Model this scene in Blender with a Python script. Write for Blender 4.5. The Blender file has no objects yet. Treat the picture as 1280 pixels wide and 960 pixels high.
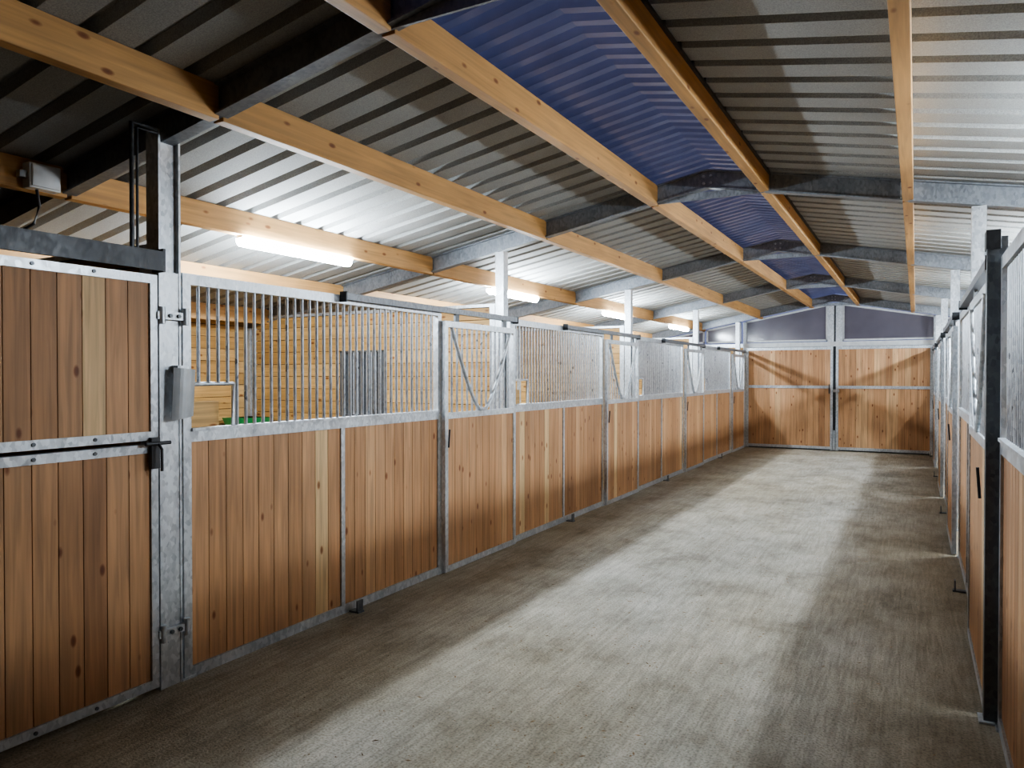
import bpy, math, random
from mathutils import Vector
random.seed(7)
sc = bpy.context.scene
COL = sc.collection

# ------------------------------------------------------------------ materials
def newmat(name):
    m = bpy.data.materials.new(name); m.use_nodes = True
    nt = m.node_tree
    b = nt.nodes['Principled BSDF']
    return m, nt, b
def node(nt, t, **kw):
    n = nt.nodes.new(t)
    for k, v in kw.items(): setattr(n, k, v)
    return n
def ramp(nt, stops):
    r = nt.nodes.new('ShaderNodeValToRGB')
    el = r.color_ramp.elements
    while len(el) < len(stops): el.new(0.5)
    for e, (p, c) in zip(el, stops):
        e.position = p; e.color = (*c, 1) if len(c) == 3 else c
    return r
def coords(nt, scale, offset_attr=None):
    tc = nt.nodes.new('ShaderNodeTexCoord')
    src = tc.outputs['Object']
    if offset_attr:
        at = node(nt, 'ShaderNodeAttribute'); at.attribute_name = offset_attr
        cm = node(nt, 'ShaderNodeVectorMath', operation='SCALE'); cm.inputs[0].default_value = (37.1, 53.7, 71.3)
        nt.links.new(at.outputs['Fac'], cm.inputs['Scale'])
        ad = node(nt, 'ShaderNodeVectorMath', operation='ADD')
        nt.links.new(src, ad.inputs[0]); nt.links.new(cm.outputs[0], ad.inputs[1])
        src = ad.outputs[0]
    mp = nt.nodes.new('ShaderNodeMapping'); mp.inputs['Scale'].default_value = scale
    nt.links.new(src, mp.inputs['Vector'])
    return mp.outputs['Vector']
def mixc(nt, fac, a, b, bt='MIX'):
    m = node(nt, 'ShaderNodeMix', data_type='RGBA', blend_type=bt)
    for sock, v in ((m.inputs[0], fac), (m.inputs[6], a), (m.inputs[7], b)):
        if hasattr(v, 'links') or isinstance(v, bpy.types.NodeSocket): nt.links.new(v, sock)
        else: sock.default_value = v if isinstance(v, float) else (*v, 1)
    return m.outputs[2]

def wood(name, axis, stops, rough=.6, grain=.35, knots=True):
    m, nt, b = newmat(name)
    sg = [38, 38, 38]; sg[axis] = 1.6
    at = node(nt, 'ShaderNodeAttribute'); at.attribute_name = 'tone'
    base = ramp(nt, stops); nt.links.new(at.outputs['Fac'], base.inputs[0])
    n1 = node(nt, 'ShaderNodeTexNoise'); n1.inputs['Scale'].default_value = 1; n1.inputs['Detail'].default_value = 5
    n1.inputs['Distortion'].default_value = .6
    nt.links.new(coords(nt, sg, 'tone'), n1.inputs['Vector'])
    g = ramp(nt, [(.3, (1-grain,)*3), (.7, (1.12, 1.1, 1.08))])
    nt.links.new(n1.outputs['Fac'], g.inputs[0])
    c = mixc(nt, 1.0, base.outputs[0], g.outputs[0], 'MULTIPLY')
    if knots:
        sk = [9, 9, 9]; sk[axis] = 4.2
        v = node(nt, 'ShaderNodeTexVoronoi'); v.inputs['Scale'].default_value = 1
        nt.links.new(coords(nt, sk, 'tone'), v.inputs['Vector'])
        k = ramp(nt, [(.0, (.28, .15, .08)), (.085, (.45, .28, .18)), (.15, (1, 1, 1))])
        nt.links.new(v.outputs['Distance'], k.inputs[0])
        c = mixc(nt, 1.0, c, k.outputs[0], 'MULTIPLY')
    n2 = node(nt, 'ShaderNodeTexNoise'); n2.inputs['Scale'].default_value = 1.3
    nt.links.new(coords(nt, (1, 1, 1)), n2.inputs['Vector'])
    l = ramp(nt, [(.3, (.86, .84, .82)), (.7, (1.08, 1.08, 1.08))]); nt.links.new(n2.outputs['Fac'], l.inputs[0])
    c = mixc(nt, 1.0, c, l.outputs[0], 'MULTIPLY')
    nt.links.new(c, b.inputs['Base Color'])
    b.inputs['Roughness'].default_value = rough
    bp = node(nt, 'ShaderNodeBump'); bp.inputs['Strength'].default_value = .15; bp.inputs['Distance'].default_value = .004
    nt.links.new(n1.outputs['Fac'], bp.inputs['Height']); nt.links.new(bp.outputs[0], b.inputs['Normal'])
    return m
FIR = [(0, (.37, .19, .09)), (.35, (.46, .25, .12)), (.75, (.54, .305, .155)), (.93, (.60, .36, .19)), (1, (.76, .55, .30))]
PINE = [(0, (.44, .25, .08)), (.5, (.52, .31, .11)), (1, (.62, .39, .155))]
PURL = [(0, (.44, .24, .08)), (.5, (.51, .285, .105)), (1, (.58, .335, .13))]
M_FIR = wood('fir_boards_vertical', 2, FIR)
M_PX = wood('pine_boards_along_x', 0, PINE)
M_PY = wood('pine_boards_along_y', 1, PINE)
M_PUR = wood('purlin_timber', 1, PURL, grain=.25)

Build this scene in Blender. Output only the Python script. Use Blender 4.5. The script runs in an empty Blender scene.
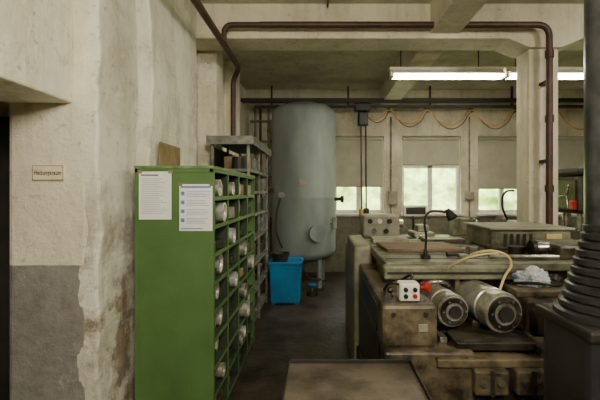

------------------------

**PROBLEM STATEMENT:**
Reproduce, word for word, every line from the start of the records down to and including the line with "COL = sc.collection"; skip the pictures.

**EXPECTED OUTPUT:**
Model this scene in Blender with a Python script. Write for Blender 4.5. The Blender file has no objects yet. Treat the picture as 1280 pixels wide and 960 pixels high.
import bpy, math, random
from mathutils import Vector
random.seed(7)
sc = bpy.context.scene
COL = sc.collection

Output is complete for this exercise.